--- Begin Source data ---

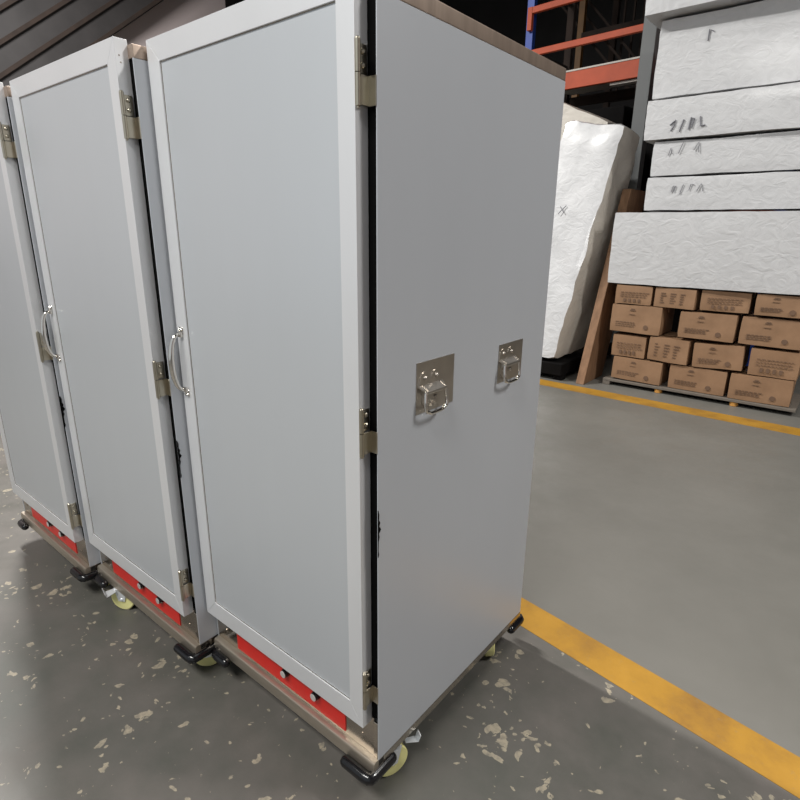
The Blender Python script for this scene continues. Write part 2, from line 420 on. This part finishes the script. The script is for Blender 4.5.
        for sy in (-1, 1):
            br.disc_prof((.0034, yc + sy * .022, Z(zc + .027)), (1, 0, 0), [(0, .0058), (.0025, .0052), (.0045, .0025)], 14)
            br.disc_prof((.0034, yc + sy * .018, Z(zc - .024)), (1, 0, 0), [(0, .0052), (.0025, .0045), (.004, .0025)], 14)
            # side cheeks
            br.hexa([(.0018, yc + sy * (hw - .012), Z(zc - .012)), (.0018, yc + sy * (hw - .014), Z(zc - .012)), (.018, yc + sy * (hw - .014), Z(zc - .004)), (.018, yc + sy * (hw - .012), Z(zc - .004)),
                     (.0018, yc + sy * (hw - .012), Z(zc + .014)), (.0018, yc + sy * (hw - .014), Z(zc + .014)), (.022, yc + sy * (hw - .014), Z(zc + .004)), (.022, yc + sy * (hw - .012), Z(zc + .004))])
        br.build('bracket', M['plate'], sh)
        # bail ring, standing slightly off the plate
        rp = []; w = .038; zt, zb_ = zc - .002, zc - .052
        ctrl = [(-w, zt), (-w - .003, zt - .02), (-w - .002, zt - .042), (-w + .006, zb_ + .005), (-w + .018, zb_), (w - .018, zb_), (w - .006, zb_ + .005), (w + .002, zt - .042), (w + .003, zt - .02), (w, zt)]
        # Catmull-Rom
        P = [ctrl[0]] + ctrl + [ctrl[-1]]
        for i in range(1, len(P) - 2):
            for k in range(5):
                t_ = k / 5
                q = [.5 * ((2 * P[i][j]) + (-P[i - 1][j] + P[i + 1][j]) * t_ + (2 * P[i - 1][j] - 5 * P[i][j] + 4 * P[i + 1][j] - P[i + 2][j]) * t_ ** 2 + (-P[i - 1][j] + 3 * P[i][j] - 3 * P[i + 1][j] + P[i + 2][j]) * t_ ** 3) for j in (0, 1)]
                rp.append((.018 + (zt - q[1]) * .10, yc + q[0], Z(q[1])))
        rp.append((.018, yc + w, Z(zt)))
        MB().tube(rp, .0042, 12).build('ring', M['chrome'], sh)
    return R
cabA = make_cabinet()
RH = [o for o in bpy.data.objects if o.parent == cabA and o.name.startswith('handle_plate')]
for o in RH: o.parent = None
cabB = copy_tree(cabA); cabB.location = (-.7269, -.0631, 0); cabB.rotation_euler.z = .0046
cabC = copy_tree(cabA); cabC.location = (-1.4600, -.105, 0); cabC.rotation_euler.z = .002
for o in RH: o.parent = cabA
caster(cabA, -.640, .085, math.radians(-35))
caster(cabB, -.570, .012, math.radians(-62), (-.25, -1, 0), .015, .030, .062)
caster(cabC, -.640, .085, math.radians(-35))
caster(cabA, -.034, .085, math.radians(-22), (.50, .86, 0))
caster(cabB, -.050, .055, math.radians(-30))
caster(cabC, -.050, .085, math.radians(20))
G = 'grey wheeled transport cabinets standing in a row'
tag(cabA, 'tall grey wheeled cabinet nearest the camera, its wide side carrying two ring handles', 'cabinet', G)
tag(cabB, 'tall grey wheeled cabinet just left of the nearest one, its side hidden behind that door', 'cabinet', G)
tag(cabC, 'tall grey wheeled cabinet at the far left end of the row, mostly cut off', 'cabinet', G)

# ------------------------------------------------------------------ building shell
def struct(mb, name, mat, **k): return tag(mb.build(name, mat, None, False), kind='structure')
struct(MB().box((-9.2, -7, -.1), (8, 13, 0)), 'floor', M['floor'])
struct(MB().box((-9.2, 12.5, 0), (8, 12.7, 8)), 'wall_back', M['walldark'])
struct(MB().box((-9.2, -7, 0), (-9.0, 12.5, 8)), 'wall_left', M['wallpurple'])
struct(MB().box((8, -7, 0), (8.2, 12.7, 8)), 'wall_right', M['wallpurple'])
struct(MB().box((-9.2, -7, 8), (8.2, 12.7, 8.1)), 'ceiling', M['walldark'])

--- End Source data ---

What to produce:
The data above needs to be retyped exactly, with the images left out.

Result of the task:
The Blender Python script for this scene continues. Write part 2, from line 420 on. This part finishes the script. The script is for Blender 4.5.
        for sy in (-1, 1):
            br.disc_prof((.0034, yc + sy * .022, Z(zc + .027)), (1, 0, 0), [(0, .0058), (.0025, .0052), (.0045, .0025)], 14)
            br.disc_prof((.0034, yc + sy * .018, Z(zc - .024)), (1, 0, 0), [(0, .0052), (.0025, .0045), (.004, .0025)], 14)
            # side cheeks
            br.hexa([(.0018, yc + sy * (hw - .012), Z(zc - .012)), (.0018, yc + sy * (hw - .014), Z(zc - .012)), (.018, yc + sy * (hw - .014), Z(zc - .004)), (.018, yc + sy * (hw - .012), Z(zc - .004)),
                     (.0018, yc + sy * (hw - .012), Z(zc + .014)), (.0018, yc + sy * (hw - .014), Z(zc + .014)), (.022, yc + sy * (hw - .014), Z(zc + .004)), (.022, yc + sy * (hw - .012), Z(zc + .004))])
        br.build('bracket', M['plate'], sh)
        # bail ring, standing slightly off the plate
        rp = []; w = .038; zt, zb_ = zc - .002, zc - .052
        ctrl = [(-w, zt), (-w - .003, zt - .02), (-w - .002, zt - .042), (-w + .006, zb_ + .005), (-w + .018, zb_), (w - .018, zb_), (w - .006, zb_ + .005), (w + .002, zt - .042), (w + .003, zt - .02), (w, zt)]
        # Catmull-Rom
        P = [ctrl[0]] + ctrl + [ctrl[-1]]
        for i in range(1, len(P) - 2):
            for k in range(5):
                t_ = k / 5
                q = [.5 * ((2 * P[i][j]) + (-P[i - 1][j] + P[i + 1][j]) * t_ + (2 * P[i - 1][j] - 5 * P[i][j] + 4 * P[i + 1][j] - P[i + 2][j]) * t_ ** 2 + (-P[i - 1][j] + 3 * P[i][j] - 3 * P[i + 1][j] + P[i + 2][j]) * t_ ** 3) for j in (0, 1)]
                rp.append((.018 + (zt - q[1]) * .10, yc + q[0], Z(q[1])))
        rp.append((.018, yc + w, Z(zt)))
        MB().tube(rp, .0042, 12).build('ring', M['chrome'], sh)
    return R
cabA = make_cabinet()
RH = [o for o in bpy.data.objects if o.parent == cabA and o.name.startswith('handle_plate')]
for o in RH: o.parent = None
cabB = copy_tree(cabA); cabB.location = (-.7269, -.0631, 0); cabB.rotation_euler.z = .0046
cabC = copy_tree(cabA); cabC.location = (-1.4600, -.105, 0); cabC.rotation_euler.z = .002
for o in RH: o.parent = cabA
caster(cabA, -.640, .085, math.radians(-35))
caster(cabB, -.570, .012, math.radians(-62), (-.25, -1, 0), .015, .030, .062)
caster(cabC, -.640, .085, math.radians(-35))
caster(cabA, -.034, .085, math.radians(-22), (.50, .86, 0))
caster(cabB, -.050, .055, math.radians(-30))
caster(cabC, -.050, .085, math.radians(20))
G = 'grey wheeled transport cabinets standing in a row'
tag(cabA, 'tall grey wheeled cabinet nearest the camera, its wide side carrying two ring handles', 'cabinet', G)
tag(cabB, 'tall grey wheeled cabinet just left of the nearest one, its side hidden behind that door', 'cabinet', G)
tag(cabC, 'tall grey wheeled cabinet at the far left end of the row, mostly cut off', 'cabinet', G)

# ------------------------------------------------------------------ building shell
def struct(mb, name, mat, **k): return tag(mb.build(name, mat, None, False), kind='structure')
struct(MB().box((-9.2, -7, -.1), (8, 13, 0)), 'floor', M['floor'])
struct(MB().box((-9.2, 12.5, 0), (8, 12.7, 8)), 'wall_back', M['walldark'])
struct(MB().box((-9.2, -7, 0), (-9.0, 12.5, 8)), 'wall_left', M['wallpurple'])
struct(MB().box((8, -7, 0), (8.2, 12.7, 8)), 'wall_right', M['wallpurple'])
struct(MB().box((-9.2, -7, 8), (8.2, 12.7, 8.1)), 'ceiling', M['walldark'])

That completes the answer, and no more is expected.